Cette tension vers l’excellence et la beauté rejoint la vision tragique proprement européenne de l’existence. Toujours nous éprouverons le besoin irrépressible d’interpréter et d’ordonner l’univers, d’en faire notre propre cosmos. À la vue des premières peintures rupestres, Dominique Venner constate qu’« avant même d’être un homo habilis, l’homme est un homo religiosus ». Or depuis Eschyle et Sophocle, nous savons que « le monde n’a pas de vérité préalable » et que « la Cité n’a d’autre équilibre que l’action des hommes qui y vivent » (Jean-François Gautier). Les dieux se sont éclipsés, mais deux millénaires plus tard, face au tribunal militaire qui le condamnera à mort, Jean-Marie Bastien-Thiry ne dira pas autre chose : « Il n’y a pas de sens de l’Histoire, il n’y a pas de vent de l’Histoire, car ce qui fait l’Histoire, selon notre conception occidentale et chrétienne, c’est la volonté des hommes, c’est l’intelligence des hommes, ce sont leurs passions bonnes ou mauvaises. »

Vivre en Européen, c’est refuser d’être esclave de sa propre vie : c’est agir et être responsable des conséquences de ses actes. C’est épuiser tous les possibles tant qu’il en est encore temps. C’est préférer en toute circonstance la verticalité de l’attitude à l’horizontalité des pulsions et des besoins. C’est ne jamais se résoudre au désenchantement du monde, préférer comme Jose Antonio « brûler sa vie au service d’une grande cause », et entrevoir la permanence du divin à travers « l’aurore aux doigts de rose » chantée par Homère, le vitrail d’une cathédrale, les frondaisons d’une forêt.

Être Européen, c’est faire sien un idéal aristocratique

Vivre en Européen, c’est, dans un monde vétuste et sans joie, développer la vertu des cœurs aventureux, insoumis et généreux. « Il se forme une classe d’esclaves.

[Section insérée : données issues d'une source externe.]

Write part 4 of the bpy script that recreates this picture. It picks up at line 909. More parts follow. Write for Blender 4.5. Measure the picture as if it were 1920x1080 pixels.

Faisons en sorte qu’il se forme aussi une noblesse », exhorte Nietzsche. « L’enjeu : rappeler à l’existence la mentalité aristocratique, ressusciter l’esprit de la vieille Europe, conseille pour sa part Louis Pauwels (Comment devient-on ce que l’on est ?). Il ne s’agit pas d’un retour en arrière. Il ne s’agit pas de réanimer artificiellement des choses mortes. Mais de reprendre conscience d’un héritage pour le recréer sous des formes nouvelles. »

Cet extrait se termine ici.